The key insight is that the array's median is always n (since arr has consecutive odd numbers). For the first half of the array, we sum median - arr[i] for i in the first half, which gives a closed-form formula:
- If
nis even, the number of operations is(n/2) * (n/2). - If
nis odd, the number of operations is(n//2) * ((n//2) + 1).
This allows constant-time computation without simulation.
| Approach | Time Complexity | Space Complexity | Notes |
|---|---|---|---|
| Brute Force | O(n^2) | O(n) | Simulate each operation by finding max and min repeatedly |
| Optimal | O(1) | O(1) | Use symmetry and arithmetic series formula based on array median |
Algorithm Walkthrough
- Calculate the median of the array. For
arr[i] = 2*i + 1, the median isnbecause the array consists ofnconsecutive odd numbers starting from 1. - Determine the number of elements in the first half:
half = n // 2. These elements are less than the median. - Compute the total operations required as the sum of differences between the median and each element in the first half.
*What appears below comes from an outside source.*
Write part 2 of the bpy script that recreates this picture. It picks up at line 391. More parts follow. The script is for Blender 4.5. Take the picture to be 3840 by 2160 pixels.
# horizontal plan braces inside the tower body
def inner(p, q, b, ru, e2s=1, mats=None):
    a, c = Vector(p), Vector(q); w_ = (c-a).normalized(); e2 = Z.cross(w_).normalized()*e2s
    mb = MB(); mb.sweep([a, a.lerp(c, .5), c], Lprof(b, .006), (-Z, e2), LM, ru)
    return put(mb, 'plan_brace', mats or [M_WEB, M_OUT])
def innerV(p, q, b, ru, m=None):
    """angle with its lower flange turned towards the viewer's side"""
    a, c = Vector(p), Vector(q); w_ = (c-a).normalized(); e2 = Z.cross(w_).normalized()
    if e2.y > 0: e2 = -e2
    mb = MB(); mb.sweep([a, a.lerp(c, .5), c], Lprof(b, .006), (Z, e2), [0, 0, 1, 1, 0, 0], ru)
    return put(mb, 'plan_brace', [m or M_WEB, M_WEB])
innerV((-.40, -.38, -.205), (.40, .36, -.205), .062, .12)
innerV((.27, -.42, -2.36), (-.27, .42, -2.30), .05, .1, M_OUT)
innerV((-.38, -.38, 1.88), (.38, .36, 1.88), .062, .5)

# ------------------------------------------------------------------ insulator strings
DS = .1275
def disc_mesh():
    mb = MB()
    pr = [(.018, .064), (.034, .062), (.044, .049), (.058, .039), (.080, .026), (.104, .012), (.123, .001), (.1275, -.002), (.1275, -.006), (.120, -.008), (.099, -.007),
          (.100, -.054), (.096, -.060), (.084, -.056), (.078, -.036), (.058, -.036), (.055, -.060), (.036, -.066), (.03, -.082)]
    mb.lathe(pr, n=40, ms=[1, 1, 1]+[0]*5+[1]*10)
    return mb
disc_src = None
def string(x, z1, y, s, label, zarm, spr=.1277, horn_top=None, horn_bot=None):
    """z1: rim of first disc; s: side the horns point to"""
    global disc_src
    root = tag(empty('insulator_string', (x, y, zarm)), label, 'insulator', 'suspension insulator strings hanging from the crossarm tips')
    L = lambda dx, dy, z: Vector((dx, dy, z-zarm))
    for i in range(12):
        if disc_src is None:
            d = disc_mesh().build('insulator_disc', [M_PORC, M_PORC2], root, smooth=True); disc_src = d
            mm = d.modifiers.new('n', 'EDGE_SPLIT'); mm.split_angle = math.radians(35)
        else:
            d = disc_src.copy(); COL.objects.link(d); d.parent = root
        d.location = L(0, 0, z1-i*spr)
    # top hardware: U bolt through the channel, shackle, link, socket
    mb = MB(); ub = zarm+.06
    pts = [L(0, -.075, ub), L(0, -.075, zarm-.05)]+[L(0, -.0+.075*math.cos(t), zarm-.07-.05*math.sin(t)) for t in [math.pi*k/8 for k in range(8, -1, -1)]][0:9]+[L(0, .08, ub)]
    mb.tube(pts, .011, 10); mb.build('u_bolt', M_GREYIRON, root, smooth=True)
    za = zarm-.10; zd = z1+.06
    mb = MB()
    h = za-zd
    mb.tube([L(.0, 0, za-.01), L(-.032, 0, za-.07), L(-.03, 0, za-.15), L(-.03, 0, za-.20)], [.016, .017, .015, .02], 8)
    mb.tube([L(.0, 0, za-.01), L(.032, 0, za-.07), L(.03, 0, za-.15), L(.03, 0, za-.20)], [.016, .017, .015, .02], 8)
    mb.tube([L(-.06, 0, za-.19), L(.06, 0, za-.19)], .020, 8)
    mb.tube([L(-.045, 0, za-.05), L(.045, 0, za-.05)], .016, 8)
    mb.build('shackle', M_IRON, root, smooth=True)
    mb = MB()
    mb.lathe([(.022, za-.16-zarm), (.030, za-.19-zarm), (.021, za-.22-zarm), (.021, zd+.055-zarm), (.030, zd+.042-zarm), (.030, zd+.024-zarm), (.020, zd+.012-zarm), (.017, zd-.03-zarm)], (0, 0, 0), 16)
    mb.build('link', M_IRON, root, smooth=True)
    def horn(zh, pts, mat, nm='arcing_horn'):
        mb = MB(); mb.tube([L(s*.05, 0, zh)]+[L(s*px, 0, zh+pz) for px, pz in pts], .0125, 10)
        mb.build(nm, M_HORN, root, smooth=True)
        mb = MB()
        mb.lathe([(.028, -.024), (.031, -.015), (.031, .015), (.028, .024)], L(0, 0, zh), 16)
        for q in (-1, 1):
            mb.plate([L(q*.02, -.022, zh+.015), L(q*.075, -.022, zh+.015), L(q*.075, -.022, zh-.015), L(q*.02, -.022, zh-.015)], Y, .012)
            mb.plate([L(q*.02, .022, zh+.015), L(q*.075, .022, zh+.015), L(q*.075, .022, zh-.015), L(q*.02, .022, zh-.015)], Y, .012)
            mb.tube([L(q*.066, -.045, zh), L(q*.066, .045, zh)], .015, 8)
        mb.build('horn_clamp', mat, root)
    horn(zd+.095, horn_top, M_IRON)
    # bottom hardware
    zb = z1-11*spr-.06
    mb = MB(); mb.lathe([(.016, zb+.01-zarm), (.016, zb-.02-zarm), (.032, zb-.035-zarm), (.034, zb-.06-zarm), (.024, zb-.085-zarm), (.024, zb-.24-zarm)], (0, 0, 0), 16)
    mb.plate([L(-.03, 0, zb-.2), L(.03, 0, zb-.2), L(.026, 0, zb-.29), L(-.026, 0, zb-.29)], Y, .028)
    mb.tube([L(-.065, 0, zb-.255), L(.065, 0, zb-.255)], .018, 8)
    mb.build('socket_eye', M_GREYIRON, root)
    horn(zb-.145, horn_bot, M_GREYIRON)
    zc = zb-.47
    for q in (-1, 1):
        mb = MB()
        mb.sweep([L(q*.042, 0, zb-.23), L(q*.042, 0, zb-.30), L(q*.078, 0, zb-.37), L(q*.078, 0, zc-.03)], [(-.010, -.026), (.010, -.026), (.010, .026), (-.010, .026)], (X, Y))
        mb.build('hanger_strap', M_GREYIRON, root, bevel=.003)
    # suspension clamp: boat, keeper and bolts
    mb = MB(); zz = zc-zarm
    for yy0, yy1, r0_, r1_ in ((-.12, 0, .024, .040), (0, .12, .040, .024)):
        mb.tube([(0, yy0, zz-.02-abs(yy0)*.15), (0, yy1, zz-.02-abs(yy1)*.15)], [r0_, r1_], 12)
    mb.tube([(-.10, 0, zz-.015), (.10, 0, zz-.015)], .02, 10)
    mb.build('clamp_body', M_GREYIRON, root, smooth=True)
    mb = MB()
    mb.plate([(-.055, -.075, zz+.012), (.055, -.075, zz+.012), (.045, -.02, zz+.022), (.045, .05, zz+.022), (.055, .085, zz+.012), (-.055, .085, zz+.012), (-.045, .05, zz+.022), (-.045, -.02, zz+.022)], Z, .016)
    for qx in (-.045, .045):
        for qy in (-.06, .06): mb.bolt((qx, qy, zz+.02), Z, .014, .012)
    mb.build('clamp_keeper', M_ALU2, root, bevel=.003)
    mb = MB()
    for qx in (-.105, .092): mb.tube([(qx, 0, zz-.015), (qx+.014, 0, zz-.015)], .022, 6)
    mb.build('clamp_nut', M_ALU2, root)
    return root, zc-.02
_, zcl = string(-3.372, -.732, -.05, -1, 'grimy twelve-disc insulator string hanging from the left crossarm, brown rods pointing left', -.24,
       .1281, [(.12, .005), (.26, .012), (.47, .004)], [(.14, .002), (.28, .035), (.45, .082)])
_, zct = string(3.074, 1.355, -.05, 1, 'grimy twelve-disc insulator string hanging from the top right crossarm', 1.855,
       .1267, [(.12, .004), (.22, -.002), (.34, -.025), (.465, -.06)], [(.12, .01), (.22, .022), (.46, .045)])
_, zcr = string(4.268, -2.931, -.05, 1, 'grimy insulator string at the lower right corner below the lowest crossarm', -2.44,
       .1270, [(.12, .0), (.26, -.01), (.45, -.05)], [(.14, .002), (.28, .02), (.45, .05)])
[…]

For the first
halfnumbers, the sum of differences forms an arithmetic series2, 4, 6, ..., 2*half. - Use the formula for the sum of the first
halfpositive integers and multiply by 1 (since each difference contributes exactly one operation per unit difference) to get the result:operations = half * (n - half). - Return the computed number of operations.
Why it works: Each operation reduces the difference between an element below the median and one above it by 2, effectively moving two numbers closer to the median. Summing differences of elements below the median gives the exact number of unit changes needed, and by symmetry, the same number of operations applies to elements above the median. This ensures all elements converge to the median optimally.
Python Solution
class Solution:
def minOperations(self, n: int) -> int:
half = n // 2
return half * (n - half)
The Python implementation first calculates half as n // 2. This represents the number of elements below the median. Then, it multiplies half by (n - half), which accounts for the arithmetic sum of differences to the median. The computation is direct and avoids loops, making it efficient for large n.
Go Solution
func minOperations(n int) int {
half := n / 2
return half * (n - half)
}
In Go, integer division automatically truncates toward zero, so n / 2 correctly computes half. The multiplication half * (n - half) is the same formula as Python. No extra handling is required because the constraints guarantee 1 <= n <= 10000, so integer overflow is not a concern.
Worked Examples
Example 1: n = 3
Array: [1, 3, 5]
Median: 3
Half = 3 // 2 = 1
Operations = 1 * (3 - 1) = 2
Step-by-step:
| Step | Array State | Operation |
|---|---|---|
| Start | [1, 3, 5] | - |
| 1 | [2, 3, 4] | move 1 from 5 to 1 |
| 2 | [3, 3, 3] | move 1 from 4 to 2 |
Example 2: n = 6
Array: [1, 3, 5, 7, 9, 11]
Median: 6
Half = 6 // 2 = 3
Operations = 3 * (6 - 3) = 9
Complexity Analysis
| Measure | Complexity | Explanation |
|---|---|---|
| Time | O(1) | The formula directly computes the result without iteration |
| Space | O(1) | Only a few integer variables are used |
The optimal solution does not require building the array or simulating operations, making it extremely efficient.
Test Cases
# Basic examples
assert Solution().minOperations(3) == 2 # Example 1
assert Solution().minOperations(6) == 9 # Example 2
# Edge cases
assert Solution().minOperations(1) == 0 # Single element, no operations needed
assert Solution().minOperations(2) == 1 # Smallest even case
assert Solution().minOperations(4) == 4 # Small even n
assert Solution().minOperations(5) == 6 # Small odd n
# Large inputs
assert Solution().minOperations(10000) == 25000000 # Upper boundary test
| Test | Why |
|---|---|
| n = 3 | Validates small odd-sized array |
| n = 6 | Validates small even-sized array |
| n = 1 | Edge case, no operations needed |
| n = 2 | Smallest even n |
| n = 10000 | Stress test for large input |
Edge Cases
Single Element (n = 1): The array [1] already has all elements equal, so the algorithm returns 0. This ensures the formula handles the smallest input correctly.
Even vs Odd n: The formula half * (n - half) works for both even and odd sizes. For even n, the two halves are equal, and for odd n, the formula still computes the sum of differences correctly by using integer division n // 2.
Large n: The solution handles the largest allowed value n = 10^4 without loops, avoiding performance issues. There is no risk of integer overflow in Python, and in Go, the maximum product 5000 * 5000 = 25,000,000 fits in a 32-bit integer.
This approach is fully robust and handles all constraints specified by the problem.